On Fri, 2019-04-26 at 16:17 +0200, Christophe Marchand wrote:
[...]
So, I'd like to declare namespaces strings as constants, and use
these constants in XSL.
The only way I've found is to declare a DTD with entities, one
entity per namespace :
Then, use this DTD in my XSL :
<?xml version="1.0" encoding="UTF-8"?>
<!DOCTYPE xsl:stylesheet SYSTEM "../../namespaces.dtd">
<xsl:stylesheet
xmlns:xf="&nsXF;"
xmlns:added="&nsAdded;" ...>
You could instead write,
<!DOCTYPE xsl:stylesheet [
<!ENTITY % nsdecl SYSTEM "../../namespaces.dtd">
%nsdecl;
]>
at the start of your document, but the way you did it seems cleaner.
You could make #FIXED attributes for xsl:stylesheet that insert the
declarations automatically, although that would probably require that
the XSLT processor perform DTD validation, and DTD-validation for XSLT
stylesheets might end up being an ongoing maintenance burden because of
direct element constructors & extension attributes.
Am I the only guy to do this ?
Is it a good practise ?
You are not alone and it’s p perfectly fine thing to do.

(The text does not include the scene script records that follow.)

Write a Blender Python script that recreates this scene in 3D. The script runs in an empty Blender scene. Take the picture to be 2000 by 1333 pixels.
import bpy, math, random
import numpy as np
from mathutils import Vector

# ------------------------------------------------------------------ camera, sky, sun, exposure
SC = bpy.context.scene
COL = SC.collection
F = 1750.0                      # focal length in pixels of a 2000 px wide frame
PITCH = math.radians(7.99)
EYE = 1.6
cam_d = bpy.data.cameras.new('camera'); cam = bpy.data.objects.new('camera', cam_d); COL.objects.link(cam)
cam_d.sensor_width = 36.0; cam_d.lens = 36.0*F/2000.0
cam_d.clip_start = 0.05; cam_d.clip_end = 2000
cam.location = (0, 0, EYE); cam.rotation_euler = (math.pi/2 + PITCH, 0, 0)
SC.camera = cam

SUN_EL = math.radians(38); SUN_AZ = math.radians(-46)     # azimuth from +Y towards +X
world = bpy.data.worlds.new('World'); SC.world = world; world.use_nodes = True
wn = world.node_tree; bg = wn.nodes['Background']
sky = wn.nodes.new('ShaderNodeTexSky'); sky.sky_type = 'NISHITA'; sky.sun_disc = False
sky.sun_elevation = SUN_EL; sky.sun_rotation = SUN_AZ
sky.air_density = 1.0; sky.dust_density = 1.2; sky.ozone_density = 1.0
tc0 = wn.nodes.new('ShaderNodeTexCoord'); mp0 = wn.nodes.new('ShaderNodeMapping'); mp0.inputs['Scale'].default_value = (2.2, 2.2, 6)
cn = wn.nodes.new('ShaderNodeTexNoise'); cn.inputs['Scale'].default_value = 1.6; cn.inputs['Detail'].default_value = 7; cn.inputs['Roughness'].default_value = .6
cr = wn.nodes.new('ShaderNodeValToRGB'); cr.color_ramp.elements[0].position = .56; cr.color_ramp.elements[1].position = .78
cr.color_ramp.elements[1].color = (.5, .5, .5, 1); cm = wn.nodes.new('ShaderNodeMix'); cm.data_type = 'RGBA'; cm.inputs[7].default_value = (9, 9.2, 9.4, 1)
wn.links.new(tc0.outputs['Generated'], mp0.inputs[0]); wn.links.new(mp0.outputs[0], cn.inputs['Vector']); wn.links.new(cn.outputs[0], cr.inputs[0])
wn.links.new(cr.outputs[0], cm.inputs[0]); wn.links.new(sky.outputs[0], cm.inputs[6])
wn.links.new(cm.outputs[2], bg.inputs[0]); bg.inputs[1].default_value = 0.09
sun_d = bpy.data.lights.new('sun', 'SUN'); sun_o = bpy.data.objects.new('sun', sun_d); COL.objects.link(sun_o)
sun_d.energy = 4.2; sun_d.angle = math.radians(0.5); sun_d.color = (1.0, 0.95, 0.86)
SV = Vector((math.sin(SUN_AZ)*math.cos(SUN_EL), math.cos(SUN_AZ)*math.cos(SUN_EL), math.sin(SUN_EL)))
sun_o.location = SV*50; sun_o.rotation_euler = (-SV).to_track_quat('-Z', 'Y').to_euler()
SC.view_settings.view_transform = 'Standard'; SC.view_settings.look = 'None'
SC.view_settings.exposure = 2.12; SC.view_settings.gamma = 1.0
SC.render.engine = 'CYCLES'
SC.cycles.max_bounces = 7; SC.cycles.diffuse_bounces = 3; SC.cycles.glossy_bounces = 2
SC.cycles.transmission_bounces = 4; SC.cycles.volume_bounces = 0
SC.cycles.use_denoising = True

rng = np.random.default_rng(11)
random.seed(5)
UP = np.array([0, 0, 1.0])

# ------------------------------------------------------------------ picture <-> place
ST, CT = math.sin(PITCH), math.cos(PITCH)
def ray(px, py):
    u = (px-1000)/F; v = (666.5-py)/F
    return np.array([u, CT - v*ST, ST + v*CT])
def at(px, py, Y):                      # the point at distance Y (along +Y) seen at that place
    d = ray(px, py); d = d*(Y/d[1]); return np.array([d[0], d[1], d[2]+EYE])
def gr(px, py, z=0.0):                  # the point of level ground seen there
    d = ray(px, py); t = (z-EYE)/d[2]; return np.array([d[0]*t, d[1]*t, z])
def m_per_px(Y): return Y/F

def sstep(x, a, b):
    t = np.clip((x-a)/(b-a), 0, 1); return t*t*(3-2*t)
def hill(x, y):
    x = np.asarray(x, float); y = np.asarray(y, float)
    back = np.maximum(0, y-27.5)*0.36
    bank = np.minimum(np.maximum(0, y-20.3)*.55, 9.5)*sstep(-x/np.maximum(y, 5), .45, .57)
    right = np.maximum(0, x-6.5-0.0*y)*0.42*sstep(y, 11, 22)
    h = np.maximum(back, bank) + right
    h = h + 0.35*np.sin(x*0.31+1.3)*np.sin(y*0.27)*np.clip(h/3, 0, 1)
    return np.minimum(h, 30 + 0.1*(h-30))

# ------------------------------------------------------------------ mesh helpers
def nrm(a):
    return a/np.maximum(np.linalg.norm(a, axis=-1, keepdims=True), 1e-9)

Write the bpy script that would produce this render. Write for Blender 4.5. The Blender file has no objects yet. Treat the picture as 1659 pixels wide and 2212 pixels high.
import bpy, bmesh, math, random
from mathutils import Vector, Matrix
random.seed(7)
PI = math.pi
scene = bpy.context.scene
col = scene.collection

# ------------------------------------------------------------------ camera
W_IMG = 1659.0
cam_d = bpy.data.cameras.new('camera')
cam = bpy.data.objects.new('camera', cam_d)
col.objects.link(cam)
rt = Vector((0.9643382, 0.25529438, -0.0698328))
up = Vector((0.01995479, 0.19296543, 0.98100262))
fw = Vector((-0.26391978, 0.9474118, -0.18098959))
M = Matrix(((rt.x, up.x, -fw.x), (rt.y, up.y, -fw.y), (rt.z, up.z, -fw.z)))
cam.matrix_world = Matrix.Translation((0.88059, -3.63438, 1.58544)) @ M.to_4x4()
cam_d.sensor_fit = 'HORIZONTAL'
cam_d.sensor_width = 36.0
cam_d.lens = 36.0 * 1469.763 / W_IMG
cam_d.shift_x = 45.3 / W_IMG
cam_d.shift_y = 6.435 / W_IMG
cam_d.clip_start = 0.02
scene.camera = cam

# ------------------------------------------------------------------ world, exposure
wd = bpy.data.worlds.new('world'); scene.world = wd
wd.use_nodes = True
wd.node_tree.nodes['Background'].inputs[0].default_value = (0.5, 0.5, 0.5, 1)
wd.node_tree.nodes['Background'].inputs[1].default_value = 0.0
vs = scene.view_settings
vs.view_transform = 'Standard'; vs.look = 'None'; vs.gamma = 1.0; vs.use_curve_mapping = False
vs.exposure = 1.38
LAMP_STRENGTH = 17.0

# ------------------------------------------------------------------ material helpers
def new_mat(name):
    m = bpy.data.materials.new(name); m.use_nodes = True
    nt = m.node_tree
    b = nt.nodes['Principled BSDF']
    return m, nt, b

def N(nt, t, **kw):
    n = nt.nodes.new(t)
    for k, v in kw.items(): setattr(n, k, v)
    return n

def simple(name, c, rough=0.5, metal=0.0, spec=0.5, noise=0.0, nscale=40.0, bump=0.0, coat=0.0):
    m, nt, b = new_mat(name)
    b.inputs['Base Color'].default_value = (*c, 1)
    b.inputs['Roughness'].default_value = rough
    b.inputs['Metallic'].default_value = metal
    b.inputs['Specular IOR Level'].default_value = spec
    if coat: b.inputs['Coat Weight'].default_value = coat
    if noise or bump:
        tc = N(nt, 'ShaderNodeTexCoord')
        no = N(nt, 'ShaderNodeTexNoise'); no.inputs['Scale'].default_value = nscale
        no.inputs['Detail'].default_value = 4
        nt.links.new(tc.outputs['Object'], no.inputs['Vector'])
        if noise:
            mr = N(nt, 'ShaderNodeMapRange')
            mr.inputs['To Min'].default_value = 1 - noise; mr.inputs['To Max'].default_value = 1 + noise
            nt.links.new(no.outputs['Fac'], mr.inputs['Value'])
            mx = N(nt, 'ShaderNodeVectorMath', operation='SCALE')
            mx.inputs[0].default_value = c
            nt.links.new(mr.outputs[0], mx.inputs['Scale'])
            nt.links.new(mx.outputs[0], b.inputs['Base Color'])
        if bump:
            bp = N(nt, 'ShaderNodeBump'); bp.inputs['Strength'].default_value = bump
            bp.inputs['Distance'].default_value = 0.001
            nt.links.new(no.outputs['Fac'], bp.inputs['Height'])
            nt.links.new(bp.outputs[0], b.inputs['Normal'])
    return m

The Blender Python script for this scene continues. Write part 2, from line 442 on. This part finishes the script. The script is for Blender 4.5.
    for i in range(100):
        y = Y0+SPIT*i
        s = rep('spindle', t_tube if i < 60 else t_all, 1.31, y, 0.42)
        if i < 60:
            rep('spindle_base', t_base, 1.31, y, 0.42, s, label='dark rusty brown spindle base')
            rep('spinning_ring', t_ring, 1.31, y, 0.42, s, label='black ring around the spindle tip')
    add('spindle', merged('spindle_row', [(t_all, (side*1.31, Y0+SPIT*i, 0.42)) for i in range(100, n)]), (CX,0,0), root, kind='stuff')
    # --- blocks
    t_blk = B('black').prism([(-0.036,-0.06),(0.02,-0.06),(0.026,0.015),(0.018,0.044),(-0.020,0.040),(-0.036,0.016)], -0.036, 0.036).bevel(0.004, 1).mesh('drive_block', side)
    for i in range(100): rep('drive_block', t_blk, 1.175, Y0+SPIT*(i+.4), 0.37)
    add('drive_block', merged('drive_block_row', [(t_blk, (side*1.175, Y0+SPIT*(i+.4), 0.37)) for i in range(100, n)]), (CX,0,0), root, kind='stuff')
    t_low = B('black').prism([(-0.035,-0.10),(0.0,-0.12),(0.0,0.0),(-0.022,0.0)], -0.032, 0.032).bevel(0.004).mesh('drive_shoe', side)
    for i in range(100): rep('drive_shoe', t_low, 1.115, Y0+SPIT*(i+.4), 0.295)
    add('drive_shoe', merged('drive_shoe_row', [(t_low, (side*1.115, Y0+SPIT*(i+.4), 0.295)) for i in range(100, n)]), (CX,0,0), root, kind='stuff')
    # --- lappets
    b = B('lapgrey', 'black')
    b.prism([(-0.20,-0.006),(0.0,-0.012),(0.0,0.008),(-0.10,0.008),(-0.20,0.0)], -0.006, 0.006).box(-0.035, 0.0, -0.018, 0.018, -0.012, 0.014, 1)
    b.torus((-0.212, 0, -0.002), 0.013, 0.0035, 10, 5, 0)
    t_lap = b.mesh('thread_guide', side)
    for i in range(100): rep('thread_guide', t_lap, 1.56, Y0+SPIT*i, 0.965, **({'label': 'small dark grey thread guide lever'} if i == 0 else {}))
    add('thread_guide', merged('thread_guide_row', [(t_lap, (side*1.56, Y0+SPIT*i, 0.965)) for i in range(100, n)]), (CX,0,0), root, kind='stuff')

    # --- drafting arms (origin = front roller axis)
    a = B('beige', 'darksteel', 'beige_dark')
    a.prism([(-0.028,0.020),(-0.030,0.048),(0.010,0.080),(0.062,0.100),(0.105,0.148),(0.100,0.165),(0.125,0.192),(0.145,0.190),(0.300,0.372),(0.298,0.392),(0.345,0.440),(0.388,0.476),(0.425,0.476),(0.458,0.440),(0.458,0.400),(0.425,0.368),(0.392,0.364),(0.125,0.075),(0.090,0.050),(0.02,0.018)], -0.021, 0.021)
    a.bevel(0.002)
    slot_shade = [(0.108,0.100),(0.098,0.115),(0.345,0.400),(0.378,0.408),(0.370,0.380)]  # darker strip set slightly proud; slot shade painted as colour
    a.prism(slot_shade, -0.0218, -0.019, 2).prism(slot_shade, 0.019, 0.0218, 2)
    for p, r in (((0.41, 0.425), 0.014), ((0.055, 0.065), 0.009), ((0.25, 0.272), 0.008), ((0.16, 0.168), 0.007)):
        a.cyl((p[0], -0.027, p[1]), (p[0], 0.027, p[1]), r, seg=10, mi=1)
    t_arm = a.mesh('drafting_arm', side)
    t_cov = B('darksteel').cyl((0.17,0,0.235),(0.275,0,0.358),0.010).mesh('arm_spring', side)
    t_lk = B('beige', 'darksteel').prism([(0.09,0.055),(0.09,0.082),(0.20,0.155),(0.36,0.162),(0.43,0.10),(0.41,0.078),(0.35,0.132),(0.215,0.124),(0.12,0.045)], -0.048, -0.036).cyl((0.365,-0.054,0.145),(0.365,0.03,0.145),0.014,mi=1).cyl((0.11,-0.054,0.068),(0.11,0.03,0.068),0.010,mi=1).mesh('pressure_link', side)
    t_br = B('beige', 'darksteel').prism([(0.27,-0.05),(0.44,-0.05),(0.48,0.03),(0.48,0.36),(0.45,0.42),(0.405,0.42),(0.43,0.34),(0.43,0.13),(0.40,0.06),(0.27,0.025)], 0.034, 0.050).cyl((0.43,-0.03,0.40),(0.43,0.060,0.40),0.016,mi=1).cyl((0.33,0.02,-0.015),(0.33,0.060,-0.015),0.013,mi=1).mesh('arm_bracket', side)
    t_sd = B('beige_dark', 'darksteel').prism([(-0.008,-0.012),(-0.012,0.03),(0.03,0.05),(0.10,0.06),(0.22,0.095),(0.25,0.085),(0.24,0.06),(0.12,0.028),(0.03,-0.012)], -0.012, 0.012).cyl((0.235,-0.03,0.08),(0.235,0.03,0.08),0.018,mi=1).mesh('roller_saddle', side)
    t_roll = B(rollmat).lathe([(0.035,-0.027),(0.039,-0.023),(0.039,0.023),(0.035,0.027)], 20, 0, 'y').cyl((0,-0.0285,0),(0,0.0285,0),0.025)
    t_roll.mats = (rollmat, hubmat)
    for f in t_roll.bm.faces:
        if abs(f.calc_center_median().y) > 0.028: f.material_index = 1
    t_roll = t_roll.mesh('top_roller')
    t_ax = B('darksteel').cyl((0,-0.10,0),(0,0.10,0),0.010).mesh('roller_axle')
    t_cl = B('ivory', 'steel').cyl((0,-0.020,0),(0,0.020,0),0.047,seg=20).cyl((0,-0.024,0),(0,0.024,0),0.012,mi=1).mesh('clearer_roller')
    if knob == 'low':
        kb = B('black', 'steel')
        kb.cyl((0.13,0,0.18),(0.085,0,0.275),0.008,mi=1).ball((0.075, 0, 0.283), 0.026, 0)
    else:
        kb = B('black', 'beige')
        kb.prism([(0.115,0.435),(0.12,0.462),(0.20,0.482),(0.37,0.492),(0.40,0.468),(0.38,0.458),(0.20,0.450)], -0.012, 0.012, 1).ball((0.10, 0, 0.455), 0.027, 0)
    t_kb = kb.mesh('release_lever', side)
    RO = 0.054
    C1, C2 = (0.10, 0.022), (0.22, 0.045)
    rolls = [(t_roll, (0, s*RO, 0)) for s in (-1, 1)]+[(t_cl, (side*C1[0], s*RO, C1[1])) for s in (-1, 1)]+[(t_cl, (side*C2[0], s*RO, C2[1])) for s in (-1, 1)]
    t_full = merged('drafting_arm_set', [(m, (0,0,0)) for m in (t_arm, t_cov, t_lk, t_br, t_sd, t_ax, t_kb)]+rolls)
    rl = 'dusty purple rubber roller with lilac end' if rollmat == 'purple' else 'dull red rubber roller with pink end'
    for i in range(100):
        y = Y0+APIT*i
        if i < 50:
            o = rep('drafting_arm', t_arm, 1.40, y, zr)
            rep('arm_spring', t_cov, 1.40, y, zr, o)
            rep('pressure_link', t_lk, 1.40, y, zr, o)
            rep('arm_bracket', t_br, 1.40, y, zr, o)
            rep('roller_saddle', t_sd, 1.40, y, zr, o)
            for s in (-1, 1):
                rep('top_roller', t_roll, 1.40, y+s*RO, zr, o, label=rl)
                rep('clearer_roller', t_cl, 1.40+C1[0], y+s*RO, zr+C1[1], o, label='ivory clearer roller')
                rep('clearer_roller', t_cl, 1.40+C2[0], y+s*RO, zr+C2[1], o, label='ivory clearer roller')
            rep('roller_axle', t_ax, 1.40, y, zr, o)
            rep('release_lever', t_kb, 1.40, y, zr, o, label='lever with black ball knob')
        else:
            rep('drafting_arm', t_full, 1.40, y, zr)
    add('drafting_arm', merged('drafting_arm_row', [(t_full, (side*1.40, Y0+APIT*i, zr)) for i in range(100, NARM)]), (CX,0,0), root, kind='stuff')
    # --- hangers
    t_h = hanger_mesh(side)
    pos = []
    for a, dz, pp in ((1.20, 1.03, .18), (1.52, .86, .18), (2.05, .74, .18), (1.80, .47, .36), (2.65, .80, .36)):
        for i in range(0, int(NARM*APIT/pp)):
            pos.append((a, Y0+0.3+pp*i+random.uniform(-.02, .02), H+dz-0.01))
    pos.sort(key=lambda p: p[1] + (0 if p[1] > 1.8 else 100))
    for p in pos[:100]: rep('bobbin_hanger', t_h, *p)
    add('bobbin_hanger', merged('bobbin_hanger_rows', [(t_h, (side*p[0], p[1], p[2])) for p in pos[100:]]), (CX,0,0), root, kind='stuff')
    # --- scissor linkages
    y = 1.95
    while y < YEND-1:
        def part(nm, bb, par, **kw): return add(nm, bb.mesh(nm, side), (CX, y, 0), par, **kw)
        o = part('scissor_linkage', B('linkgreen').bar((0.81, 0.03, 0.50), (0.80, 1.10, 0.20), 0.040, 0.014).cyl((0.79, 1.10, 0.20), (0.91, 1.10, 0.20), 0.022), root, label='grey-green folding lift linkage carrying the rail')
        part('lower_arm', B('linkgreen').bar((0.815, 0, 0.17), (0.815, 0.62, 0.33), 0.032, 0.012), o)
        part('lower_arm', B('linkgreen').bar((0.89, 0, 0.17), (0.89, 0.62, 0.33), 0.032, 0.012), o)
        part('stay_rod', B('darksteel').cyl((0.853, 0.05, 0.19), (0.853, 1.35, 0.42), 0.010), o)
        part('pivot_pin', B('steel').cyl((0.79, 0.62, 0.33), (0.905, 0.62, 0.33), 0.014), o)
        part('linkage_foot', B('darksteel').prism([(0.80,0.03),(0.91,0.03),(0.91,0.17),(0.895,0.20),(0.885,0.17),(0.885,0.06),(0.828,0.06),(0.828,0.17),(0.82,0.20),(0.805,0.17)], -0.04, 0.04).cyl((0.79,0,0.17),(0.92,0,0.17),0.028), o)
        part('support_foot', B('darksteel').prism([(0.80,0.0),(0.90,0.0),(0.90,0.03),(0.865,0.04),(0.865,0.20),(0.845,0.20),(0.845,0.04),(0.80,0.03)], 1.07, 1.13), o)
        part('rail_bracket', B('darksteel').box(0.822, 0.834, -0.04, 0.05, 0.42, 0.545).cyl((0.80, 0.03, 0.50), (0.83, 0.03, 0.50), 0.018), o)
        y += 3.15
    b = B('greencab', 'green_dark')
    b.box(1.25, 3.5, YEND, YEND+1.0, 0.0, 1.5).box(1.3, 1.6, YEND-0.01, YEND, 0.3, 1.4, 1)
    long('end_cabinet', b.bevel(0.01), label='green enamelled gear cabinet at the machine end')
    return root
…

It might be worth asking why you need so many namespaces. Can you
combine some of them? You could hav an XSLT stylesheet that did this
and even call it from XSLT with fn:transform() if needed, in a library
function.
It’s also possible, at least in principle, to remove the namespaces and
make a “flattened” document, possibly even with “standard” prefixes so
you end up with <els-esclave> instead of Els:esclaeve, or whatever, and
split them out again at the end of procesing. What such techniques do
is they move the complexity from one place to another. It’s a trade-
off.
XSLT 2 and 3, XPath 3, XQuery 3, all have features for making using
namespaces a little easier, e.g. EQNames and wildcards, so i’d keep the
namespaces there and i thinkyou’ve made a sensible design choice.